25. 1 Where there are guideline judgments, that is, decisions from the superior courts on a sentencing principle, the subordinate courts are bounded by it. It is the duty of the court to keep abreast with the guideline judgments pronounced. Equally, it is the duty of the prosecutor and defence counsel to inform the court of existing guideline judgments on an issue before it.””

In the present application, the Appellant pleads with the court to take into consideration that he has been in lawful custody for a period of nineteen (19) years. During the period of incarceration, he had been rehabilitated. He has learnt his lesson that crime does not pay. He has undertaken courses in prison which has improved him both spiritually and morally. He is ready to return back to society. The prison authorities have vouched for his good behaviour. Ms. Sigei for the State appears not to be opposed to the Appellant’s application. Her only concern is that the victims of the robbery’s concerned had not been taken into account. This court agrees with Ms. Sigei that this is a legitimate concern. However, noting the time that it has taken from the time the crime was committed to the time this court is considering this application, it is highly unlikely that the victims of the robbery can be traced noting that the Appellant was a stranger to the victims at the time the offence was committed.
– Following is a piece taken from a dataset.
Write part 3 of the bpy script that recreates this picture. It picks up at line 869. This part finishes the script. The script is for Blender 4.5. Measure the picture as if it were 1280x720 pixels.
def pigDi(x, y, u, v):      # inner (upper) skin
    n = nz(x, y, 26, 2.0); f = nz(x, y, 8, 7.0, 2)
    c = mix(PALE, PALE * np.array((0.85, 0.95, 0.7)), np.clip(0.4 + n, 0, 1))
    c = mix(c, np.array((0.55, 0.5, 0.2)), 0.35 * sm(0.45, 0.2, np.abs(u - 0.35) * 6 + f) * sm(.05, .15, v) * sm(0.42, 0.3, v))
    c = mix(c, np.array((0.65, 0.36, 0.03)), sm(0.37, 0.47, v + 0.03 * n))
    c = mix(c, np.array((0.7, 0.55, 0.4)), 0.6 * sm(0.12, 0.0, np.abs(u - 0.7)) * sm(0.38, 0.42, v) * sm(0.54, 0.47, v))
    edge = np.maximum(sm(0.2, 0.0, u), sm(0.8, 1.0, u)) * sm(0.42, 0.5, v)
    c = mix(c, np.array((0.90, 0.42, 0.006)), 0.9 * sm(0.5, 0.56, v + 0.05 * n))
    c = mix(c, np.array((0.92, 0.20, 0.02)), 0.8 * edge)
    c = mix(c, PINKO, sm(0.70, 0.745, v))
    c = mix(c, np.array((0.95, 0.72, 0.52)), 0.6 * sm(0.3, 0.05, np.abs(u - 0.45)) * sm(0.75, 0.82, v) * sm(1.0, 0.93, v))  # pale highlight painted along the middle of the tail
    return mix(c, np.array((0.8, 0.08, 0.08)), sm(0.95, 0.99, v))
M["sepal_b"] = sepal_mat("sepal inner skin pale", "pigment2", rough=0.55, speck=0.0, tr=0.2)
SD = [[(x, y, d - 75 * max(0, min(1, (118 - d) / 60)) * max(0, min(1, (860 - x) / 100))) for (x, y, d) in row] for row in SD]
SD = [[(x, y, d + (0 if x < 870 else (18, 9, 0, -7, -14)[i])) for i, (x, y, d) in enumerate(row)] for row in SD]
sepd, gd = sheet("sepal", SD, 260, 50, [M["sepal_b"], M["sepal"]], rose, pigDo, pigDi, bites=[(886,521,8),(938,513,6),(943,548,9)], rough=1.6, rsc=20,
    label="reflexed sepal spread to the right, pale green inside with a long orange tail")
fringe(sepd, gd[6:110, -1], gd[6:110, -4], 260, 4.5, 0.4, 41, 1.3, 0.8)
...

This court is of the considered view that the Appellant has made a case for this court to favourably consider his application for resentencing. The court is of the view that the Appellant has been sufficiently punished. He has paid his just debt to the society. In the period that he has been in prison, he has been rehabilitated and has become a better person. This court has also taken into consideration the circumstance in which the crime was committed. The victims were not injured. That being the case, the Appellant’s custodial sentence is commuted to the period served. He is ordered released from prison unless otherwise lawfully held. He shall be handed over to the immigration directorate which shall repatriate him back to Tanzania, his country of origin. It is so ordered.